• **Task goal**
Tally the lines in the following entries that include the word "under"; state only the total.

◆ ◆ ◆ ◆ ◆

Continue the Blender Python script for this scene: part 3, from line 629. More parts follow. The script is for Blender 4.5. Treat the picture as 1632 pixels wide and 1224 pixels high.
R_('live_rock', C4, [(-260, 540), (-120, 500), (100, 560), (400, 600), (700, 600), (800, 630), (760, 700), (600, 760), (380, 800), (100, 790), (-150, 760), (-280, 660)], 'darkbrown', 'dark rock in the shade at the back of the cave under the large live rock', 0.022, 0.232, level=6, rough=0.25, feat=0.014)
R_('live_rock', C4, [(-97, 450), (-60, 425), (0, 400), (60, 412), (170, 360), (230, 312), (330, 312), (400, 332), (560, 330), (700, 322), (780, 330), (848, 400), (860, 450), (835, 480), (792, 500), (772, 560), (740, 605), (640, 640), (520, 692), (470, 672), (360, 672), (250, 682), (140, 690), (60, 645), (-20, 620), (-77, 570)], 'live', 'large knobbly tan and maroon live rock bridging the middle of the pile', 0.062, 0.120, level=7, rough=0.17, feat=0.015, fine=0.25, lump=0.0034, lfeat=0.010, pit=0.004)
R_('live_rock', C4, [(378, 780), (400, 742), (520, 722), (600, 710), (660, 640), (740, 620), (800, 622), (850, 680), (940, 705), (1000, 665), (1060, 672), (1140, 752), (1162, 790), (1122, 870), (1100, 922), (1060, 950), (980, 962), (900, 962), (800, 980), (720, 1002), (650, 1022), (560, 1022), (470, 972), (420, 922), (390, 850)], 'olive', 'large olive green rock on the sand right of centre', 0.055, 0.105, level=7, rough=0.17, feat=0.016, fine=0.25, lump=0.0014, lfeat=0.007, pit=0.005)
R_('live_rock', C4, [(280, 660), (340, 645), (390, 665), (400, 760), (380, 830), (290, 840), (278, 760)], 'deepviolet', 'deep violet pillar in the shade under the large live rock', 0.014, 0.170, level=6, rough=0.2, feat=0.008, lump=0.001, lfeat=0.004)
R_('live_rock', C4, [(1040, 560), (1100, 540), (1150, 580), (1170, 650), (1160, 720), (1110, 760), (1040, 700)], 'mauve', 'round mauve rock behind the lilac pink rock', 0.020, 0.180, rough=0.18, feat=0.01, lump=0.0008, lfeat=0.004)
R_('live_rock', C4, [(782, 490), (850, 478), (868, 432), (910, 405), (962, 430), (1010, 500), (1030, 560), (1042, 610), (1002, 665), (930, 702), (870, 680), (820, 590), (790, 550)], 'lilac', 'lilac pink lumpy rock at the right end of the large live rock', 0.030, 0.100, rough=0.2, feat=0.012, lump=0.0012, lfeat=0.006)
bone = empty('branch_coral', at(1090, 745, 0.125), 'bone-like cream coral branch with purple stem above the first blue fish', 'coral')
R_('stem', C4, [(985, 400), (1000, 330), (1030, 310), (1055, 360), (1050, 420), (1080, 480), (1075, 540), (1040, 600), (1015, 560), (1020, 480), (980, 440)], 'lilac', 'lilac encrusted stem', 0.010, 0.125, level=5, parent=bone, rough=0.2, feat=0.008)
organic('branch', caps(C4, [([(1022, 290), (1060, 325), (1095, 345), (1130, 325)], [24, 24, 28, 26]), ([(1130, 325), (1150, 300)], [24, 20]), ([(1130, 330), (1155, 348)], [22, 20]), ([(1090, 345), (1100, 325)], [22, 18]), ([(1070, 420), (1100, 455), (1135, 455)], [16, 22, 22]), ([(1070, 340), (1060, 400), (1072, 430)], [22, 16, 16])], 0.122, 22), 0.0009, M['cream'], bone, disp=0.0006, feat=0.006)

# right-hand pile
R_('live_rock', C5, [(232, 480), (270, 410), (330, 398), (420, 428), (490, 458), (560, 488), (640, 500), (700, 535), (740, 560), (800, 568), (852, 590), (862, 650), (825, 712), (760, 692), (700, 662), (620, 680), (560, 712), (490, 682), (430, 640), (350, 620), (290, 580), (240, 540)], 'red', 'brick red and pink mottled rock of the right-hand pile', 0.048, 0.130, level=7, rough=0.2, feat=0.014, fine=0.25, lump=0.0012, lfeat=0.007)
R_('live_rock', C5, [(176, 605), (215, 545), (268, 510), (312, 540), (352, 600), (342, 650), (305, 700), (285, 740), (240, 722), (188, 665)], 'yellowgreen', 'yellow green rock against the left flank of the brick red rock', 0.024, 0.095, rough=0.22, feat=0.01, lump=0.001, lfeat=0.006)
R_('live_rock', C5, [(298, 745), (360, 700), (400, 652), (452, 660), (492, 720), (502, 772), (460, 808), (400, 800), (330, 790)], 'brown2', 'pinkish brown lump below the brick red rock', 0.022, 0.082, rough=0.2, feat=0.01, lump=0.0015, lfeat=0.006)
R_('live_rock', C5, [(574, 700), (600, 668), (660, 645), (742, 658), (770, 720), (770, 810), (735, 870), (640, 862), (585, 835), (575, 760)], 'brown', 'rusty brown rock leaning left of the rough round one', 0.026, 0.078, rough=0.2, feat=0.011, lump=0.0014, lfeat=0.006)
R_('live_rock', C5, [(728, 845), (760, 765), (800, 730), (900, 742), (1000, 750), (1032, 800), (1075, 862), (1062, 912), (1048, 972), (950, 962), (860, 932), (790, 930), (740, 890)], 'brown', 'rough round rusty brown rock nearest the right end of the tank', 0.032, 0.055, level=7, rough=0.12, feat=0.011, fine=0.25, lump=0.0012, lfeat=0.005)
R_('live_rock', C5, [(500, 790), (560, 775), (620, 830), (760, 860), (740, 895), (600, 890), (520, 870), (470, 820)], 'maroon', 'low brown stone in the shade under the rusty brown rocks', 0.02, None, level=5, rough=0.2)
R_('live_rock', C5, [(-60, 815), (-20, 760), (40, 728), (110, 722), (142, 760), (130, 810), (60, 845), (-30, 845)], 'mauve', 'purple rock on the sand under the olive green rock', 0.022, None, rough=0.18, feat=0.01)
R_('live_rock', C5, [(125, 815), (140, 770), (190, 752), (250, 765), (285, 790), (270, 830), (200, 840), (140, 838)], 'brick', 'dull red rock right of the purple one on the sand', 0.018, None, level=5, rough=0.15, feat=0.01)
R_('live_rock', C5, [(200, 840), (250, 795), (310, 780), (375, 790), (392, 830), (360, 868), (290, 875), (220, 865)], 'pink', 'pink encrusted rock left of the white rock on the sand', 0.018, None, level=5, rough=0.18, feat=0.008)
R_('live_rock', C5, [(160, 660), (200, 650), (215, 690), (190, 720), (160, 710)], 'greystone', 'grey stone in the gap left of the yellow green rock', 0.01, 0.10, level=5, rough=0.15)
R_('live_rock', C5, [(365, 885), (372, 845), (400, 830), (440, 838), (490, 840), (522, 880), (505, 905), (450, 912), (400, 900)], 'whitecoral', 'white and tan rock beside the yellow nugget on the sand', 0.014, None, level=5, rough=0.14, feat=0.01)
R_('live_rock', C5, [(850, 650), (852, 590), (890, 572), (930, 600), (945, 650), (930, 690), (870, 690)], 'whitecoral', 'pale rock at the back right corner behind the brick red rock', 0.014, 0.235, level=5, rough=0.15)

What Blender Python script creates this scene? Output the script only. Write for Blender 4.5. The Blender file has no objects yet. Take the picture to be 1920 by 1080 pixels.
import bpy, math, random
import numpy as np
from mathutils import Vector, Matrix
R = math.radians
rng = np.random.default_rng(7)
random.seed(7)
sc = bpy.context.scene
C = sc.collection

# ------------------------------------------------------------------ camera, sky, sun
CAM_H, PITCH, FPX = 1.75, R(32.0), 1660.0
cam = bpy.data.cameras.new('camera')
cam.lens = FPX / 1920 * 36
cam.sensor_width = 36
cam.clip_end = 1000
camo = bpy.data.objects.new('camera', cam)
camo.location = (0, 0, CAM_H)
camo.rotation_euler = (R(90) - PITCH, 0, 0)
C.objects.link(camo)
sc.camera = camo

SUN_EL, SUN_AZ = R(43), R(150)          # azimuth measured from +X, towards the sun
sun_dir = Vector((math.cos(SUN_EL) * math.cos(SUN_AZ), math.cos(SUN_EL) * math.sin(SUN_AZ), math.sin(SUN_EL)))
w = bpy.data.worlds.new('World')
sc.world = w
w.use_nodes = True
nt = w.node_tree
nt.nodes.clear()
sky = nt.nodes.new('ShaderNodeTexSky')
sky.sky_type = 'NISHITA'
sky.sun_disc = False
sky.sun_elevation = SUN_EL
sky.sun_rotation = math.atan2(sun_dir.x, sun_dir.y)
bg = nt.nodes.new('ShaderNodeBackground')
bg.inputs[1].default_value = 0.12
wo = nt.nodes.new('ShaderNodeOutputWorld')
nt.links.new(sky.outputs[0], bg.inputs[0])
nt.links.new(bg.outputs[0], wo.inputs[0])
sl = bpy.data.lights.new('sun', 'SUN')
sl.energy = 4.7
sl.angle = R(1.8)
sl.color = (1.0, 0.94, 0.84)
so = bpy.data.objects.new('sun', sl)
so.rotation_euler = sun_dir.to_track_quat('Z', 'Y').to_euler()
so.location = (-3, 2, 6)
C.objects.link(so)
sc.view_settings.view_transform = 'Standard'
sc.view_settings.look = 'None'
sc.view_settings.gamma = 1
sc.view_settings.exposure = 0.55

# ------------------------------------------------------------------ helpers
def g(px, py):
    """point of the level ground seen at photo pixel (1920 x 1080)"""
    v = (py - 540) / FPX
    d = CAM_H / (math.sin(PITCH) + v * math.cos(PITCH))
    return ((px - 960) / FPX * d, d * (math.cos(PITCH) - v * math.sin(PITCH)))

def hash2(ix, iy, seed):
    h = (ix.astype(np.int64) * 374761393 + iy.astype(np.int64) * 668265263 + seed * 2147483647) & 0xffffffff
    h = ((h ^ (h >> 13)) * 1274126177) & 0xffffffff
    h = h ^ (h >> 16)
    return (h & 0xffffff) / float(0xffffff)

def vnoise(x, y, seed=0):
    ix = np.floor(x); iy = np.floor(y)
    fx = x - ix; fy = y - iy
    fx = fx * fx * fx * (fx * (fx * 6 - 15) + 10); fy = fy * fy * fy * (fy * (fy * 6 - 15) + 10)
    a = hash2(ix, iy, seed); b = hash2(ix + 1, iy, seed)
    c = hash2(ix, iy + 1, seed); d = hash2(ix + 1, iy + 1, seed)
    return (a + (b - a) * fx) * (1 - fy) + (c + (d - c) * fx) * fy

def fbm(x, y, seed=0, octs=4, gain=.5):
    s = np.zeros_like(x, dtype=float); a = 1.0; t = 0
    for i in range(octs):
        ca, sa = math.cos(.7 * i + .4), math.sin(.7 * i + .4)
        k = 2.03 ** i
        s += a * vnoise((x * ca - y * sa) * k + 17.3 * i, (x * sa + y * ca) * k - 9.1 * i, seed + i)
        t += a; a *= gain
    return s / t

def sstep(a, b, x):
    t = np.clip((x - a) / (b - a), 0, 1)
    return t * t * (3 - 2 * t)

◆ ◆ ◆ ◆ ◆

• **Exercise response**
4